ALAN CORP. v. THOMAS TAYLOR SONS, No. 95-00899 (Ma.Super. Aug. 12, 1996)


ALAN CORPORATION, Plaintiff/Counterclaim Defendant vs. THOMAS TAYLOR SONS, INC., Defendant/Counterclaim Plaintiff and ALAN CORPORATION, Third Party Pliantiff vs. FLYNN’S TRUCK SERVICES, INC., Third Party Defendant

No. 95-00899Commonwealth of Massachusetts Superior Court CIVIL ACTION WORCESTER, ss.
August 12, 1996

[EDITOR’S NOTE: This case is unpublished as indicated by the issuing court.]

FINDINGS, RULINGS AND ORDER

FREMONT-SMITH, JUSTICE.

In this case, it is undisputed that there was an oil spill on Thomas Taylor Sons, Inc.’s property (“Taylor”) on January 29, 1991 after Taylor had ordered an oil delivery from Alan Corporation, which delivery was performed by Flynn’s Truck Services, Inc. (“Flynn”). Flynn undertook an emergency cleanup of the oil spill, and no litigation ensued until September 12, 1994, when Alan sued Taylor for payment for unrelated oil deliveries. Taylor filed an answer and counterclaim on April 28, 1995 alleging that Alan Corporation had been negligent in its delivery of oil on January 29, 1991, seeking damages for negligence (Count I) and for response costs pursuant to Chapter 21E, sections 4 and 5. Shortly thereafter, Alan filed a third-party complaint against Flynn, seeking recovery for any damages for which it might be found liable pursuant to Taylor’s counterclaim.

The case is before the Court on Flynn’s motion for summary judgment on Alan’s third party action.

It is undisputed that all parties knew immediately in 1991 that the spill had occurred and had, at least to some extent, contaminated Taylor’s property. Taylor contends, however, that it relied on Flynn to clean up the property completely, and did not realize that all the residual contamination would not be cleaned up until March 4, 1993, when the DEP concluded that no further clean-up by Flynn was required. However, a plaintiff is injured, for purposes of the statute of limitations, when it suffers any cognizable injury. That the injury may later become more pervasive than was initially expected, is irrelevant. Town of Mansfield v. GAF Corp., 5 Mass. App. Ct. 551, 555 (1977); Olsen v. Bell Telephone Labs, Inc., 388 Mass. 171, 175 (1983). Accordingly, on the undisputed facts, Count I of Taylor’s counterclaim against Alan Corporation, for negligence and so much of Alan Corporation’s third-party complaint against Flynn as alleges negligence or diminution in Taylor’s property value, must be dismissed, as such claims are barred by the three year statute of limitations of M.G.L.c. 260, § 2A and c. 21E, § 11A(2).
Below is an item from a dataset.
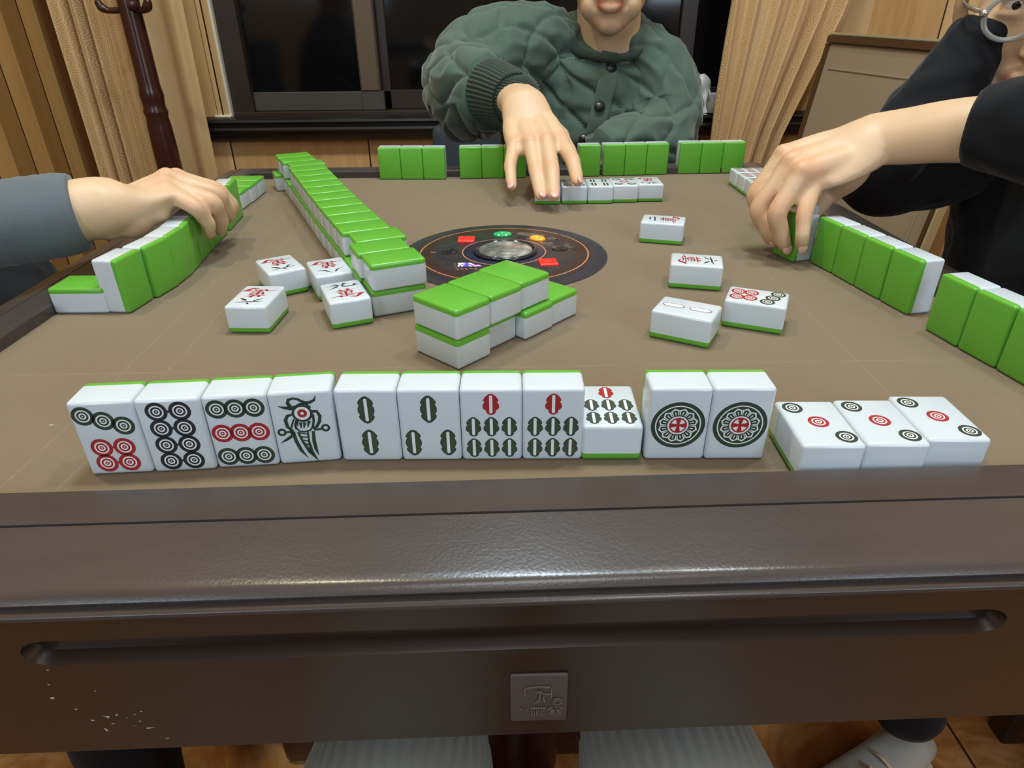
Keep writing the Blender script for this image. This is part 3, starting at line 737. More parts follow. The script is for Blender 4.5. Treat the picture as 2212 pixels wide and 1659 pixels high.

Count II of Taylor’s counterclaim, however, seeks reimbursement from Alan Corporation for any and all response costs incurred in investigating, assessing and/or remediating the oil contamination caused by Alan Corporation. Such claim is not barred, as it will not even accrue until Taylor has incurred such costs. Oliveira v. Periera, 414 Mass. 66, 73-74 (1992). Accordingly, Count II of Taylor’s counterclaim, together with so much of Alan’s third-party complaint against Flynn which seeks reimbursement for such response costs from Flynn, is DENIED. Such claims, however, are dismissed without prejudice as premature, as it was undisputed at the hearing that no such response costs have as yet been incurred by either Taylor or by Alan.

It is true that Taylor asserted a defense of “equitable set-off” to Alan’s action (which was originally filed in the District Court) seeking payment for oil deliveries. The fact is, however, that any right to “equitable set-off” would only occur when and if Taylor incurs and pays for response costs. Taylor cannot sit back and indefinitely refuse to pay for oil deliveries on the speculative possibility that it might, at some future date, be required to expend money for remedial action resulting from Alan’s and/or Flynn’s wrongful conduct.[1]

ORDER
Count I of Taylor’s counterclaim for negligence and for damages for diminution of its property value, is DISMISSED WITH PREJUDICE, as barred by the statute of limitations, and so much of Alan’s third-party complaint against Flynn as alleges negligence and/or damages for diminution of Taylor’s property value is similarly DISMISSED WITH PREJUDICE. Count II of Taylor’s counterclaim for recovery of response costs, and so much of Alan’s third-party complaint against Flynn as seeks such recovery, are DISMISSED WITHOUT PREJUDICE. As the remaining case involves only a claim by Alan that Taylor owes it $17,589.32 for oil deliveries, the Court orders the case remanded to the Central Worcester Division of the District Court for trial of that claim.

Thayer Fremont-Smith Justice of the Superior Court

DATED: August 12, 1996

[1] The extent of any legal responsibility of Alan for the oil spill has, of course, not been determined.